This achievement is yours as much as ours.
Your Action Items (Yes, You)
If you use Cobra or Viper: Thank you for your trust. Update to the latest versions to get these improvements. We’re committed to maintaining this higher standard.
If you maintain open source: I encourage you to explore the security resources available through OpenSSF. The tools are accessible, and the community is supportive. We’re all learning together.
If your company depends on open source: Please consider how you might support the projects that form your foundation. Giving your employees time to contribute back is often the most valuable support you can offer.
The View From Here
Looking at where these projects are today fills me with gratitude. We built the foundation. The Go community reinforced it. And now, thanks to GitHub and this incredible cohort, we’ve done the seismic retrofitting to make sure it can handle whatever comes next.

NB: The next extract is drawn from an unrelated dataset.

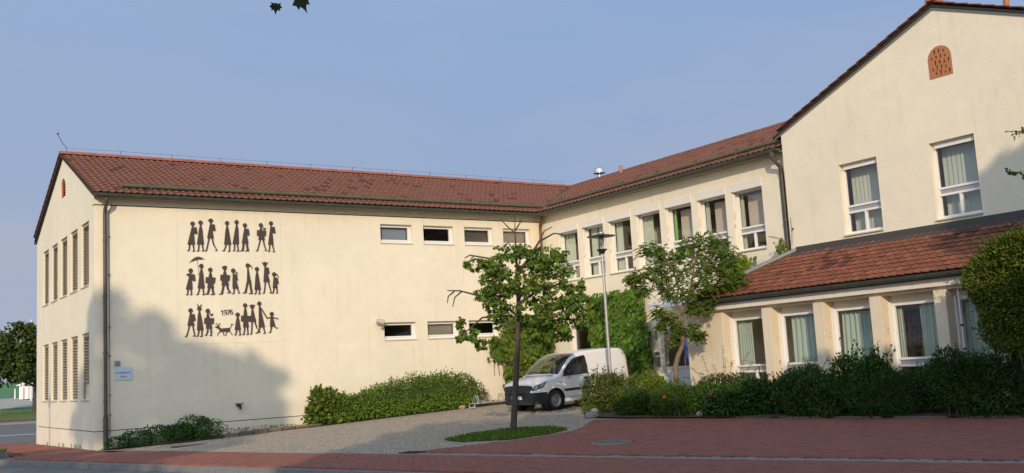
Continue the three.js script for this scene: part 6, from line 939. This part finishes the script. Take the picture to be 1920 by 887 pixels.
// ---- sprigs at the picture's edges: leaves hanging from the broad tree overhead, and two branch tips at the right
function leafBlade(pts, len, mat, parent, at, eul, name = 'leaf') { const s = new THREE.ExtrudeGeometry(poly(pts.map(([x, y]) => [x * len, y * len])), { depth: 0.0012, bevelEnabled: false }), p = s.attributes.position; for (let i = 0; i < p.count; i++) p.setZ(i, p.getZ(i) + Math.abs(p.getX(i)) * 0.25 - (p.getY(i) / len) ** 2 * 0.12 * len); s.computeVertexNormals(); const m = part(name, s, mat, parent); m.position.set(...at); m.rotation.set(...eul); return m; }
{
  const MP = [[0, 0], [0.16, -0.06], [0.42, 0.02], [0.34, -0.16], [0.52, -0.34], [0.36, -0.44], [0.34, -0.66], [0.18, -0.56], [0.06, -0.74], [0, -1.0], [-0.08, -0.72], [-0.2, -0.56], [-0.32, -0.7], [-0.36, -0.46], [-0.54, -0.36], [-0.34, -0.16], [-0.44, 0.02], [-0.16, -0.06]];
  const g = new THREE.MeshPhysicalMaterial({ color: col(0.022, 0.04, 0.012), roughness: 0.7, transmission: 0.12, thickness: 0, side: THREE.DoubleSide });
  const base = far(7.0, 0, 0), t = thing('hanging_sprig', 'dark leaves hanging into the picture from an overhead branch', 'twig', [-3.55, 4.13, 23.15], YAW);
  t.position.copy(V(-6.3555, 1.65, 30.2035).addScaledVector(V(0.55734, 0.12832, -0.82031), 7.0).addScaledVector(V(0.82946, 0.04704, 0.55652), -1.497).addScaledVector(V(-0.02498, 0.99013, 0.13792), 1.66));
  part('branch', limb([[-0.5, 0.5, 0], [-0.2, 0.32, 0.02], [0.1, 0.2, 0], [0.3, 0.17, 0]], [0.012, 0.01, 0.007, 0.004], 6), M.twig, t);
  leafBlade(MP, 0.085, g, t, [-0.14, 0.122, 0.0], [0.25, 0.3, -0.12]); leafBlade(MP, 0.135, g, t, [0.03, 0.16, 0.02], [0.3, -0.2, 0.3]); leafBlade(MP, 0.12, g, t, [0.2, 0.33, 0], [0.2, 0.2, 0.4]);
}
{
  rnd = seeded(7001); const t = thing('branch_tip', 'green branch tips reaching in at the right edge before the hall', 'branch', [13.2, 4.8, 19.31], YAW), L = new Leaves('oval'), st = [];
  for (const [x0, y0, x1, y1, c] of [[0.8, -0.1, -0.06, 0.17, [0.075, 0.16, 0.022]], [0.9, 0.85, 0.03, 0.98, [0.12, 0.13, 0.04]], [0.6, 0.98, 0.16, 0.9, [0.12, 0.13, 0.04]]]) { const pts = bend(V(x0, y0, 0), V(x1, y1, 0.05), 0.05, 8, 0.01); st.push(limb(pts, 0.007, 5)); for (let k = 0; k <= 8; k++) for (let i = 0; i < (y0 < 0.5 ? 12 : 3); i++) L.add(pts[k].clone().add(ball().multiplyScalar(0.05)), ball().add(V(-0.5, -0.2, 0)), V(rr(-0.5, 0.5), 1, rr(-0.5, 0.5)), rr(0.06, 0.1), tint(c, 0.3, 0.4)); }
  part('stems', st, M.twig, t); part('foliage', L.geometry(), M.leaf, t);
}
renderer.render(scene, camera);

To everyone who’s been part of this journey thank you.
Now if you’ll excuse me, I need to update some dependencies. Security never sleeps, but at least now it has better tooling.
P.S. - For a deep dive into the technical details, the Cobra team’s post has comprehensive notes. If you have questions, we genuinely want to hear them—that’s how we all improve.
P.P.S. - If you’re wondering about the impact: when you run kubectl
, you’re using Cobra. When your services load configuration, they’re likely using Viper. We’re all connected in this dependency graph we call modern software. Thank you for being part of it.